Mark 3:13-15

Meditations in Mark by Kevin Youngblood

And he went up on the mountain and called to him those whom he desired, and they came to him. 14 And he appointed twelve (whom he also named apostles) so that they might be with him and he might send them out to preach 15 and have authority to cast out demons. Mark 3:13-15

The gospel reading for yesterday’s evening office caught my attention and I have not been able to stop thinking about it. The words “and he went up on the mountain” stood out to me as never before as I read about Jesus’ selection of the twelve apostles. This is such an important moment in Jesus’ ministry that I doubt anything about is accidental or insignificant, including his choice of venue. Why did Jesus ascend a mountain before summoning the twelve he had chosen as apostles?

I think the reason may be that Jesus is recreating the scene from Exodus 19 – 20 where the twelve tribes of Israel first arrive at Sinai and enter into covenant with YHWH. YHWH was very insistent that no one even touch, much less climb, the mountain he had chosen for his first formal address to Israel as his new holy people. Indeed, the prohibition was reinforced with the threat of death by stoning whether human or beast. YHWH’s point in making this strict prohibition, I think, was to emphasize that he must take the initiative in establishing a relationship with Israel. He does not want a repeat of Babel where human beings took it upon themselves to construct their own sacred mountain and to climb their way up it to reach God on their own terms. Rather, YHWH will descend the mountain and dwell among the people in a tent non unlike the ones in which they live during their desert sojourn. Furthermore, Sinai was a prototype of sacred space and was therefore divided into three zones (corresponding to the tabernacle’s three sections: the court, the holy place, and the most holy place). Thus Israel who was clean but not holy as were the priests had to remain at the foot of the mountain.
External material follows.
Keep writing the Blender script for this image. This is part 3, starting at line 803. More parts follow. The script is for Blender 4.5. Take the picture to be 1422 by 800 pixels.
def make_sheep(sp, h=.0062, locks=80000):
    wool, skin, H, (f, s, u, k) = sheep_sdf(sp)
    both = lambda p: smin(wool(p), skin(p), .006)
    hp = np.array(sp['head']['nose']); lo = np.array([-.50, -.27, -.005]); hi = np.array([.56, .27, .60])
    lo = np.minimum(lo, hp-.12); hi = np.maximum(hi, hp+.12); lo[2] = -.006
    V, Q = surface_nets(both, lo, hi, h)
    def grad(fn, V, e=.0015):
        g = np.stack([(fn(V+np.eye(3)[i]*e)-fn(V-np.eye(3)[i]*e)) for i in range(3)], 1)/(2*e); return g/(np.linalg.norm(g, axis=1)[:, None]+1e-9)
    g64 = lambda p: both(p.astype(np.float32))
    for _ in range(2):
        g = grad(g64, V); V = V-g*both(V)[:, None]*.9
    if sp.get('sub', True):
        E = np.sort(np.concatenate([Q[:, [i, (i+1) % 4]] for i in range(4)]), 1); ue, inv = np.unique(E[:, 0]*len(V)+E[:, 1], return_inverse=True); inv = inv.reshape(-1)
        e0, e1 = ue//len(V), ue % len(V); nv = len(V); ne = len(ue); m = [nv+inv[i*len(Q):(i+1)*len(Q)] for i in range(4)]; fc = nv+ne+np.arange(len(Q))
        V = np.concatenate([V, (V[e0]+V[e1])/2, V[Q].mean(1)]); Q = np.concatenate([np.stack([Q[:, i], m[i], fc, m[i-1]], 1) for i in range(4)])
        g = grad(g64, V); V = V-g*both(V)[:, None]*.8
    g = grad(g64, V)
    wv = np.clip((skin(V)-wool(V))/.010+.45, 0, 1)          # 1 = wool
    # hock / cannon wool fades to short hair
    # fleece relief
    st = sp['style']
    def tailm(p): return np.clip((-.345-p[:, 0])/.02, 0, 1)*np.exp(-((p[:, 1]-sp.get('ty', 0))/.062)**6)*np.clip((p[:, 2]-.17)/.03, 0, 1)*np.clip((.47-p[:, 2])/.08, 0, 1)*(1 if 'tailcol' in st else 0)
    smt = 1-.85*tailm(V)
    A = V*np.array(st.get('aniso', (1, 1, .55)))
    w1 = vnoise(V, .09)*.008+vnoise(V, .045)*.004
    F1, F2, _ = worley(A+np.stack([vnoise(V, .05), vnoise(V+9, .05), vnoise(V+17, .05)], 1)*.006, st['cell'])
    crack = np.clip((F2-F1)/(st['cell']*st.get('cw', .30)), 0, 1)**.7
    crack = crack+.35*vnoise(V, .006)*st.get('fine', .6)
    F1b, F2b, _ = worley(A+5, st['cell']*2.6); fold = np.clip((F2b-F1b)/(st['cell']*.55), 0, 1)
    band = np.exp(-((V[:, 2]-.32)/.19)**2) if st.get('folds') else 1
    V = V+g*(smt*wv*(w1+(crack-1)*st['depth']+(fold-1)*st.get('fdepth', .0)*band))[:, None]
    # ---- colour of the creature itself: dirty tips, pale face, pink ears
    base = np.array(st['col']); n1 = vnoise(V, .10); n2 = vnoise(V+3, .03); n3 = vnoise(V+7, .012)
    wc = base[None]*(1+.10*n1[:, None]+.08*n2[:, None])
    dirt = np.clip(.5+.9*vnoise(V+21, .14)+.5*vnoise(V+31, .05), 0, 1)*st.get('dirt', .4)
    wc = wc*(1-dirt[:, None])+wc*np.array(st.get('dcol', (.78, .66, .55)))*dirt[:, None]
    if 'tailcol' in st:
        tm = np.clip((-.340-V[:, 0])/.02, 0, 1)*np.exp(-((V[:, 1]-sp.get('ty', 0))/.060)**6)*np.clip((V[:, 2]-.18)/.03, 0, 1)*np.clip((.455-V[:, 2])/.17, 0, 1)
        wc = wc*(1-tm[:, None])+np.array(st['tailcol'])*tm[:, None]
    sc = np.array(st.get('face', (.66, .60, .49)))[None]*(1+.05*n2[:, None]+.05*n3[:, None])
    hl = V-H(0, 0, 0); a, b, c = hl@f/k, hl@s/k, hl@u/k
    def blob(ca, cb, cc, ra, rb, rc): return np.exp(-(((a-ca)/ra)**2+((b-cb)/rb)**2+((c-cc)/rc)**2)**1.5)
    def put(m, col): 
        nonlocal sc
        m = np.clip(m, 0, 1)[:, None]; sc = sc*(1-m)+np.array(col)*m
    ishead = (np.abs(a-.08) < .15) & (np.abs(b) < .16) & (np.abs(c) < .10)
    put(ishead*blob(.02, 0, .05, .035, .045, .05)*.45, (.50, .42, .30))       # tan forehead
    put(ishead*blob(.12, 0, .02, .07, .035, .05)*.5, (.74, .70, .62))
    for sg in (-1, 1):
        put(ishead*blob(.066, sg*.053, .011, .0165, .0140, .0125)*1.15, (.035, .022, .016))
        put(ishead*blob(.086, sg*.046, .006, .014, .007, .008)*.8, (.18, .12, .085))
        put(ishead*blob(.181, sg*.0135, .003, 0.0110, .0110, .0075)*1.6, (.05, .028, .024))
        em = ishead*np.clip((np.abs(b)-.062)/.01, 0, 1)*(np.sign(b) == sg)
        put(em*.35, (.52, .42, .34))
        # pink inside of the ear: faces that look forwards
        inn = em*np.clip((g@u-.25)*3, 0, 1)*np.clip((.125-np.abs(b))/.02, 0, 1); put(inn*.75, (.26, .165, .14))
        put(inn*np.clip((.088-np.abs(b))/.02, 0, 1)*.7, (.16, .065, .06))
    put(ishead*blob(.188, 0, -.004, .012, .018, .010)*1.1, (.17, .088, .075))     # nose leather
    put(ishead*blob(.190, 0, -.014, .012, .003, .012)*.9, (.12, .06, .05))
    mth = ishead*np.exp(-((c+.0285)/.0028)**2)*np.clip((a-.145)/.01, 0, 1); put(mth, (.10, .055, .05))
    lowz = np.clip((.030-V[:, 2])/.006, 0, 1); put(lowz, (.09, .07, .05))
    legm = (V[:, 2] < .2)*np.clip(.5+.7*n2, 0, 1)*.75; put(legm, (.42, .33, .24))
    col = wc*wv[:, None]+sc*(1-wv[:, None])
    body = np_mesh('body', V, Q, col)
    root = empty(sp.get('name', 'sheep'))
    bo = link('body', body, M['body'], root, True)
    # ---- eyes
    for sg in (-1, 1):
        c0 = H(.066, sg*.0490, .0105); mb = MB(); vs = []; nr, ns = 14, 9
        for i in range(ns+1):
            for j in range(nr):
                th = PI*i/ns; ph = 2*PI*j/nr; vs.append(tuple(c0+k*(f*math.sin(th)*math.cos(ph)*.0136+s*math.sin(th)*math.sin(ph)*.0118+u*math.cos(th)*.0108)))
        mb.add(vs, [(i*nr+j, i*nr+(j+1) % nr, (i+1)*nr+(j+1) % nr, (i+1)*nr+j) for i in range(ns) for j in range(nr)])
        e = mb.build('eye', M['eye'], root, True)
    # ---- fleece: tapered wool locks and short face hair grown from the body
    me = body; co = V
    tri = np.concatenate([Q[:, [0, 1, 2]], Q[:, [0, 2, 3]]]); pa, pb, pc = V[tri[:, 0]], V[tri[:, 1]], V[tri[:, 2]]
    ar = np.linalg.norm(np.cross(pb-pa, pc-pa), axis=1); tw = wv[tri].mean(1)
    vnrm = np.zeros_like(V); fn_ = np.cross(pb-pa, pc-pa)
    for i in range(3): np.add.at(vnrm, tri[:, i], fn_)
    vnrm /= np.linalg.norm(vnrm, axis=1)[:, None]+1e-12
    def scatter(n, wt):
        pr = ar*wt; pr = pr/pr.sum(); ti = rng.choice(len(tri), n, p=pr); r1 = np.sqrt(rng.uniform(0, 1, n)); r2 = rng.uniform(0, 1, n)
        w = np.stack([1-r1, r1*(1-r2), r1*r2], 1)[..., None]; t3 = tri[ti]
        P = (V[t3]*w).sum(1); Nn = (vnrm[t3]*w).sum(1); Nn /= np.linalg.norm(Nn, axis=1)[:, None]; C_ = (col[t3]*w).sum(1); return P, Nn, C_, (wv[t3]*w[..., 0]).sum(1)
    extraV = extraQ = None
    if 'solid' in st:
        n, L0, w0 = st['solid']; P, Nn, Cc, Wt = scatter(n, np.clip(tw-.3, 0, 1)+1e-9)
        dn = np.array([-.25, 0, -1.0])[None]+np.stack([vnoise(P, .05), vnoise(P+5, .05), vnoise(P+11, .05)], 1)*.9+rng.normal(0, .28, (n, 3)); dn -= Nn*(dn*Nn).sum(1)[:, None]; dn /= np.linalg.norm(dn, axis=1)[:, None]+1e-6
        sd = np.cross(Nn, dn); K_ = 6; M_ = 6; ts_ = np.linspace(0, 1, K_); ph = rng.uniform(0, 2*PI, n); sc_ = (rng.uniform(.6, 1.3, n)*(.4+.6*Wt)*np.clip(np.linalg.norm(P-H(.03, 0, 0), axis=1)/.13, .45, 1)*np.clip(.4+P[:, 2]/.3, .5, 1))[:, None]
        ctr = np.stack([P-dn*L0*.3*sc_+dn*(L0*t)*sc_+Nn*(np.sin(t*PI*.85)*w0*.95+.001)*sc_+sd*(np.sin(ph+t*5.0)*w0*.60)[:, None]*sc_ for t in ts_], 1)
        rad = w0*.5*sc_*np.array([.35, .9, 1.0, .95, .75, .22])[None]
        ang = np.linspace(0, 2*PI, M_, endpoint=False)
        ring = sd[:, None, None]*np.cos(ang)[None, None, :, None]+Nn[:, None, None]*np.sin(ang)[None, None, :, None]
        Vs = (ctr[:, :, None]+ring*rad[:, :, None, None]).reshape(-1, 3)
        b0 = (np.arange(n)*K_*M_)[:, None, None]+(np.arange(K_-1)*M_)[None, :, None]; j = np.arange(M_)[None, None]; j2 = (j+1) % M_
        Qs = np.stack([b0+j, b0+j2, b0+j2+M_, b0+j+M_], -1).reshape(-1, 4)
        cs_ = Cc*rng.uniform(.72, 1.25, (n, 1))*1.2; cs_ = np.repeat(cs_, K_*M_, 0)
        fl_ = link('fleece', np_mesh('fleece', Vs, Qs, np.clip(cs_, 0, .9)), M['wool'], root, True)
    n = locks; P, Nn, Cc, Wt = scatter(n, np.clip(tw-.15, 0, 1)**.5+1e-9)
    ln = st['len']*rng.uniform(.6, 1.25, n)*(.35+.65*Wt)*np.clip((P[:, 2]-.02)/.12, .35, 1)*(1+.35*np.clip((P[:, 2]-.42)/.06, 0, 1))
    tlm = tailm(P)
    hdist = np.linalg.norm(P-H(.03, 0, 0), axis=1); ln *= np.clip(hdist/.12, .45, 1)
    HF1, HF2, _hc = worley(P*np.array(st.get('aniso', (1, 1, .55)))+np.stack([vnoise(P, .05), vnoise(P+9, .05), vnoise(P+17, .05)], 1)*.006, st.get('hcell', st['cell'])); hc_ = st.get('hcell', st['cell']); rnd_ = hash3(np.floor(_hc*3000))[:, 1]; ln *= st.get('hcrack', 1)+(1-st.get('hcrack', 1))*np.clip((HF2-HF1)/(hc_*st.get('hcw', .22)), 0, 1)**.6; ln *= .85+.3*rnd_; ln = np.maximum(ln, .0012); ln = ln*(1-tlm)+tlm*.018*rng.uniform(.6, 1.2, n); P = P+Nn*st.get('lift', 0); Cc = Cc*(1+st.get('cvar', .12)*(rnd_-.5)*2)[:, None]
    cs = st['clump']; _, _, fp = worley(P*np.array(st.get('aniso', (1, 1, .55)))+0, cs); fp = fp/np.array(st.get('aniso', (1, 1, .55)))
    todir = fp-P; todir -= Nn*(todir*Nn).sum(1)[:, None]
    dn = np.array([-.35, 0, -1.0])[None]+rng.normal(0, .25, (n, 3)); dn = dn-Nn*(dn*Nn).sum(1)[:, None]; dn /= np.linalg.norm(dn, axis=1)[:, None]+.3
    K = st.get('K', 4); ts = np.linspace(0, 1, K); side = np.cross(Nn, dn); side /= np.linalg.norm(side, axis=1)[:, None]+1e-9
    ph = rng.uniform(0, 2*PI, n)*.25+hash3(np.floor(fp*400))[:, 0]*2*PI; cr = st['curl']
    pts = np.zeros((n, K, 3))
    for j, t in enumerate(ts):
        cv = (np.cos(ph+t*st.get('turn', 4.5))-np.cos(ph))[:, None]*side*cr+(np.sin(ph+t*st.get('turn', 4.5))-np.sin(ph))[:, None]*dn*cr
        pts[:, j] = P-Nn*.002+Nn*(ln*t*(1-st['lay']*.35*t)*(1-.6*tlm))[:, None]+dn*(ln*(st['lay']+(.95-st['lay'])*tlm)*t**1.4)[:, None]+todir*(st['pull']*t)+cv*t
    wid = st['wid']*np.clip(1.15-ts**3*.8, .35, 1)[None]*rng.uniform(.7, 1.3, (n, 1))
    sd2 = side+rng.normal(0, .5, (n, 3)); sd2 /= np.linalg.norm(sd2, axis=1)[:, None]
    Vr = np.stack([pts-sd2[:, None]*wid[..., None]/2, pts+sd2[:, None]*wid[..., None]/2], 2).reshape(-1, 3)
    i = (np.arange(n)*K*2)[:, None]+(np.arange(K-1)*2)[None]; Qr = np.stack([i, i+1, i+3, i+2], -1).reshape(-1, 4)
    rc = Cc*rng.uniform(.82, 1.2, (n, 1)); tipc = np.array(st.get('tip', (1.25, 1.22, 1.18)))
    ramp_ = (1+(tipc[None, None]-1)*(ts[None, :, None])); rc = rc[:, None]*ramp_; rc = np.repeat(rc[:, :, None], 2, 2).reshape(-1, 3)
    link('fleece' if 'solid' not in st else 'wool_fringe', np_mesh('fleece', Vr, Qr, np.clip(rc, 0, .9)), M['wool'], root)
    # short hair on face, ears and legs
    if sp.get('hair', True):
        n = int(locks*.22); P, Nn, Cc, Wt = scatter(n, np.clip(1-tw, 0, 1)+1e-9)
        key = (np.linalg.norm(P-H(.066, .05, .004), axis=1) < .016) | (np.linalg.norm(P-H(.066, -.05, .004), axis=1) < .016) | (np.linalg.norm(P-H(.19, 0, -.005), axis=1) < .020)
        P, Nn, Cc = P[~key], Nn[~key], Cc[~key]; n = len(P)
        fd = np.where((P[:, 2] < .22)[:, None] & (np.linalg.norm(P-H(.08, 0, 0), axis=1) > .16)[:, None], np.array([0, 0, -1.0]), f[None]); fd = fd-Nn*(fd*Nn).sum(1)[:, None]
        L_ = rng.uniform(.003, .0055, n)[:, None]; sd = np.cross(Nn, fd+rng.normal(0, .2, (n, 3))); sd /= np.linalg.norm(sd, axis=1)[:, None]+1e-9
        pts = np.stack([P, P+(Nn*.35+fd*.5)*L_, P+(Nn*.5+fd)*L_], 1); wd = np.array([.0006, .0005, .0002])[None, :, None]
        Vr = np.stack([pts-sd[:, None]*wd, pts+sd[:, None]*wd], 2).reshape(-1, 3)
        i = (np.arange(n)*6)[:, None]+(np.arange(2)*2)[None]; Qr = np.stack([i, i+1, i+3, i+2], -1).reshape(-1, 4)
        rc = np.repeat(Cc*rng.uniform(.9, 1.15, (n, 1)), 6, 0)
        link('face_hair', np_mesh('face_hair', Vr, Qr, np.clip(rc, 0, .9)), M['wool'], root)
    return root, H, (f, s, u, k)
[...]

Moses (and only Moses), however, as prototypical high priest, could ascend to the peak of Sinai which corresponds to the inner sanctum, the Holy of Holies.

However, now that God has descended to us even more decisively and intimately in the flesh and blood of Jesus of Nazareth, a dramatic change occurs. The new Israel here represented by the twelve apostles are invited to climb the mountain and join Jesus, the new Moses, at the peak of the mountain. Jesus has now granted access to the very presence of the Father through the veil of his flesh. Thus, the apostles may ascend the mountain as a new priesthood through the perfected high priesthood of Jesus. Unprecedented intimacy with God is now available in Christ for the people of God beginning with the apostles but extending to all those who are filled with the Spirit and therefore sanctified to stand in God’s holy presence. Is it not amazing how much theology is packed into one little, seemingly innocuous verse? It is not just the devil that is in the details, but the divine as well.


We praise you for descending Sinai to dwell with your people Israel. Thank you for taking the initiative in reestablishing covenant with us after we had rebelled so defiantly. But, oh what grace we see in Jesus’ summoning of the twelve to join him on the mountain top! What access to yourself you have granted us in Christ! Even before the veil was torn from top to bottom, your Son was already hinting at what was to come. Thank you Lord Jesus for the perfection of your high priestly work that has removed every barrier and broken down every wall both between humanity and God and between the various races, sexes, and classes of human beings.  Thank you, Holy Spirit, for coming upon all flesh and uniting us in one body in the Lord Jesus that we might all share in this new intimacy with the Triune God by the grace and foreknowledge of the Father, by the atoning death of the Son, and your sanctifying and uniting work, Holy Spirit.